**Dataset excerpt**
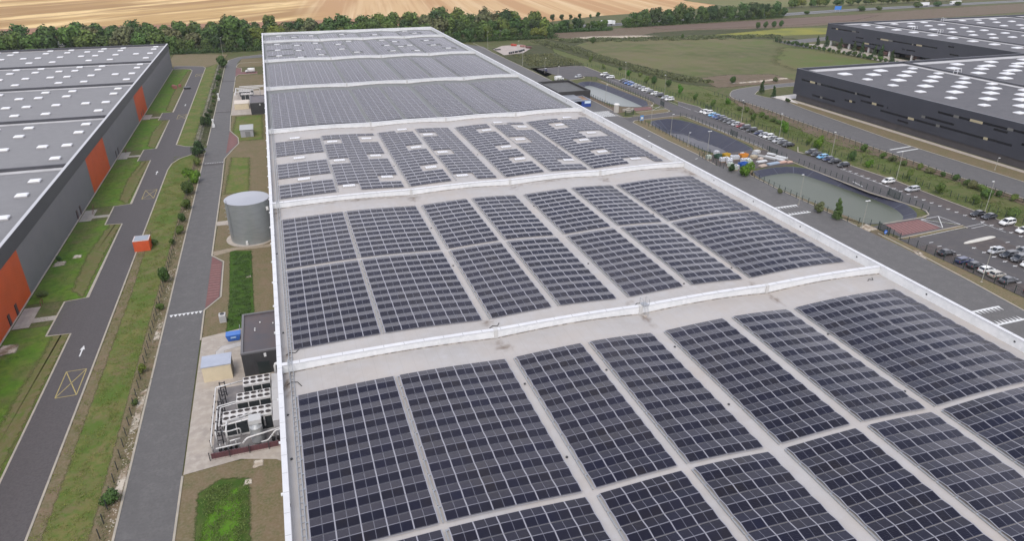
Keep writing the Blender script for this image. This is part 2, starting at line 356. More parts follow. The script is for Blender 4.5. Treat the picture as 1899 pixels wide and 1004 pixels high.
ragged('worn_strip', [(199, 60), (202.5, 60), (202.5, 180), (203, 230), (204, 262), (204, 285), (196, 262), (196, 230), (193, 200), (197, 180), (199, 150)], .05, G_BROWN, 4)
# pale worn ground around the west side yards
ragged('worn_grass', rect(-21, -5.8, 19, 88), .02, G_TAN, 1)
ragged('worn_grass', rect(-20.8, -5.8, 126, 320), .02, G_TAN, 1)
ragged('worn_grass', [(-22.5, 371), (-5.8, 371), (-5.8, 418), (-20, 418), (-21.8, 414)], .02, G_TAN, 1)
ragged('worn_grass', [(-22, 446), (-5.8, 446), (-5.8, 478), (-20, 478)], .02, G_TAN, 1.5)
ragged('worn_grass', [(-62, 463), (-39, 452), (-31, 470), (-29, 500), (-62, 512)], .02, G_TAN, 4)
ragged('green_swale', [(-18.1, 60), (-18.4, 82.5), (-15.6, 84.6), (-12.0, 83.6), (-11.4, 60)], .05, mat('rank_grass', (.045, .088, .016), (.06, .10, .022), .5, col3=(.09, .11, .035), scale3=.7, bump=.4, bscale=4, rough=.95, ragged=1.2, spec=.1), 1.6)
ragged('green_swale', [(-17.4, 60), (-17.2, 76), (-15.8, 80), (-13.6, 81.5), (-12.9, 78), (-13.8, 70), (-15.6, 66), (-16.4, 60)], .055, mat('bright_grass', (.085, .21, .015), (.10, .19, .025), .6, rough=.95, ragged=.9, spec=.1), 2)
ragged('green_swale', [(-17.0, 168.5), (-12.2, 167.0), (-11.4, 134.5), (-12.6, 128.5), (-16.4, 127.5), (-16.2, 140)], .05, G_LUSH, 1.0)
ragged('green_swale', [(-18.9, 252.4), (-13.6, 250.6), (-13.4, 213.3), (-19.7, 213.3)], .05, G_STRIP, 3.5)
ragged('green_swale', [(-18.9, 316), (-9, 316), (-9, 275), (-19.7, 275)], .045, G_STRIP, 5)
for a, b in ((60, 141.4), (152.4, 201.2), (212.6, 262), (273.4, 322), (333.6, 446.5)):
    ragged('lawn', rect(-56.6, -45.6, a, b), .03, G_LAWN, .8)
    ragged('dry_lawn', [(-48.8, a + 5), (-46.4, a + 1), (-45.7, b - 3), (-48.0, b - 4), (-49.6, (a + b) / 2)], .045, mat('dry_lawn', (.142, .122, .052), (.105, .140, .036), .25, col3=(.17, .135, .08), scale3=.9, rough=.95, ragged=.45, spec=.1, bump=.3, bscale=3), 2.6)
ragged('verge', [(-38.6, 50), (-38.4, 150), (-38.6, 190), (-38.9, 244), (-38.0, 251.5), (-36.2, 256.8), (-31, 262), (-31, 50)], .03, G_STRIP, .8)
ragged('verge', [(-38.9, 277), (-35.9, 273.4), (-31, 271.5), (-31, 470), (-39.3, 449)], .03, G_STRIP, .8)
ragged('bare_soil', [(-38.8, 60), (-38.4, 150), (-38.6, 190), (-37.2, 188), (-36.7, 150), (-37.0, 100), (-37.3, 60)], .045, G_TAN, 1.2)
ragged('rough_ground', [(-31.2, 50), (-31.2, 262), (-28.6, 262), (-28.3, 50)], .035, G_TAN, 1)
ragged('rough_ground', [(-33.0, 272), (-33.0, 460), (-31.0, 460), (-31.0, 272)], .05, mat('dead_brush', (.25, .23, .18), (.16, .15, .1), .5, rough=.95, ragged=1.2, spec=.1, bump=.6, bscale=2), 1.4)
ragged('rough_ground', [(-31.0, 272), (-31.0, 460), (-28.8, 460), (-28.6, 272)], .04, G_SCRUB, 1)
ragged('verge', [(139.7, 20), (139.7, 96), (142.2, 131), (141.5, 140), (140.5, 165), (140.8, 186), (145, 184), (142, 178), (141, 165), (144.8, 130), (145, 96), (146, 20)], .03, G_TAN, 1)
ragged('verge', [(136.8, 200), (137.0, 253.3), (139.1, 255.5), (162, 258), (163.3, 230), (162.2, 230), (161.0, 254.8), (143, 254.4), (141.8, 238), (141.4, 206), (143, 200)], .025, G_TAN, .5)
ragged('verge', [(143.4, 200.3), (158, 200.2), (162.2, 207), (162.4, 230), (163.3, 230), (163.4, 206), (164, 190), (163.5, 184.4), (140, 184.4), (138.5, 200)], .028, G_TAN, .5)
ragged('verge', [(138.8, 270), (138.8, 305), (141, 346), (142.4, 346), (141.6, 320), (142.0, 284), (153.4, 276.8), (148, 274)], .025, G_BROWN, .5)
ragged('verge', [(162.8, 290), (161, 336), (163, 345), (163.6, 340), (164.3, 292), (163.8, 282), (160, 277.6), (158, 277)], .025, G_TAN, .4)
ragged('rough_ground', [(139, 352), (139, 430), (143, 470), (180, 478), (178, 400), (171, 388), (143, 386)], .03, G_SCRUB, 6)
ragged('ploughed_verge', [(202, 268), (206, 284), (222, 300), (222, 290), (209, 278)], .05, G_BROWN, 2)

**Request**
Copy the data exactly. Any picture it contains is to be omitted.

**Answer in full**
Keep writing the Blender script for this image. This is part 2, starting at line 356. More parts follow. The script is for Blender 4.5. Treat the picture as 1899 pixels wide and 1004 pixels high.
ragged('worn_strip', [(199, 60), (202.5, 60), (202.5, 180), (203, 230), (204, 262), (204, 285), (196, 262), (196, 230), (193, 200), (197, 180), (199, 150)], .05, G_BROWN, 4)
# pale worn ground around the west side yards
ragged('worn_grass', rect(-21, -5.8, 19, 88), .02, G_TAN, 1)
ragged('worn_grass', rect(-20.8, -5.8, 126, 320), .02, G_TAN, 1)
ragged('worn_grass', [(-22.5, 371), (-5.8, 371), (-5.8, 418), (-20, 418), (-21.8, 414)], .02, G_TAN, 1)
ragged('worn_grass', [(-22, 446), (-5.8, 446), (-5.8, 478), (-20, 478)], .02, G_TAN, 1.5)
ragged('worn_grass', [(-62, 463), (-39, 452), (-31, 470), (-29, 500), (-62, 512)], .02, G_TAN, 4)
ragged('green_swale', [(-18.1, 60), (-18.4, 82.5), (-15.6, 84.6), (-12.0, 83.6), (-11.4, 60)], .05, mat('rank_grass', (.045, .088, .016), (.06, .10, .022), .5, col3=(.09, .11, .035), scale3=.7, bump=.4, bscale=4, rough=.95, ragged=1.2, spec=.1), 1.6)
ragged('green_swale', [(-17.4, 60), (-17.2, 76), (-15.8, 80), (-13.6, 81.5), (-12.9, 78), (-13.8, 70), (-15.6, 66), (-16.4, 60)], .055, mat('bright_grass', (.085, .21, .015), (.10, .19, .025), .6, rough=.95, ragged=.9, spec=.1), 2)
ragged('green_swale', [(-17.0, 168.5), (-12.2, 167.0), (-11.4, 134.5), (-12.6, 128.5), (-16.4, 127.5), (-16.2, 140)], .05, G_LUSH, 1.0)
ragged('green_swale', [(-18.9, 252.4), (-13.6, 250.6), (-13.4, 213.3), (-19.7, 213.3)], .05, G_STRIP, 3.5)
ragged('green_swale', [(-18.9, 316), (-9, 316), (-9, 275), (-19.7, 275)], .045, G_STRIP, 5)
for a, b in ((60, 141.4), (152.4, 201.2), (212.6, 262), (273.4, 322), (333.6, 446.5)):
    ragged('lawn', rect(-56.6, -45.6, a, b), .03, G_LAWN, .8)
    ragged('dry_lawn', [(-48.8, a + 5), (-46.4, a + 1), (-45.7, b - 3), (-48.0, b - 4), (-49.6, (a + b) / 2)], .045, mat('dry_lawn', (.142, .122, .052), (.105, .140, .036), .25, col3=(.17, .135, .08), scale3=.9, rough=.95, ragged=.45, spec=.1, bump=.3, bscale=3), 2.6)
ragged('verge', [(-38.6, 50), (-38.4, 150), (-38.6, 190), (-38.9, 244), (-38.0, 251.5), (-36.2, 256.8), (-31, 262), (-31, 50)], .03, G_STRIP, .8)
ragged('verge', [(-38.9, 277), (-35.9, 273.4), (-31, 271.5), (-31, 470), (-39.3, 449)], .03, G_STRIP, .8)
ragged('bare_soil', [(-38.8, 60), (-38.4, 150), (-38.6, 190), (-37.2, 188), (-36.7, 150), (-37.0, 100), (-37.3, 60)], .045, G_TAN, 1.2)
ragged('rough_ground', [(-31.2, 50), (-31.2, 262), (-28.6, 262), (-28.3, 50)], .035, G_TAN, 1)
ragged('rough_ground', [(-33.0, 272), (-33.0, 460), (-31.0, 460), (-31.0, 272)], .05, mat('dead_brush', (.25, .23, .18), (.16, .15, .1), .5, rough=.95, ragged=1.2, spec=.1, bump=.6, bscale=2), 1.4)
ragged('rough_ground', [(-31.0, 272), (-31.0, 460), (-28.8, 460), (-28.6, 272)], .04, G_SCRUB, 1)
ragged('verge', [(139.7, 20), (139.7, 96), (142.2, 131), (141.5, 140), (140.5, 165), (140.8, 186), (145, 184), (142, 178), (141, 165), (144.8, 130), (145, 96), (146, 20)], .03, G_TAN, 1)
ragged('verge', [(136.8, 200), (137.0, 253.3), (139.1, 255.5), (162, 258), (163.3, 230), (162.2, 230), (161.0, 254.8), (143, 254.4), (141.8, 238), (141.4, 206), (143, 200)], .025, G_TAN, .5)
ragged('verge', [(143.4, 200.3), (158, 200.2), (162.2, 207), (162.4, 230), (163.3, 230), (163.4, 206), (164, 190), (163.5, 184.4), (140, 184.4), (138.5, 200)], .028, G_TAN, .5)
ragged('verge', [(138.8, 270), (138.8, 305), (141, 346), (142.4, 346), (141.6, 320), (142.0, 284), (153.4, 276.8), (148, 274)], .025, G_BROWN, .5)
ragged('verge', [(162.8, 290), (161, 336), (163, 345), (163.6, 340), (164.3, 292), (163.8, 282), (160, 277.6), (158, 277)], .025, G_TAN, .4)
ragged('rough_ground', [(139, 352), (139, 430), (143, 470), (180, 478), (178, 400), (171, 388), (143, 386)], .03, G_SCRUB, 6)
ragged('ploughed_verge', [(202, 268), (206, 284), (222, 300), (222, 290), (209, 278)], .05, G_BROWN, 2)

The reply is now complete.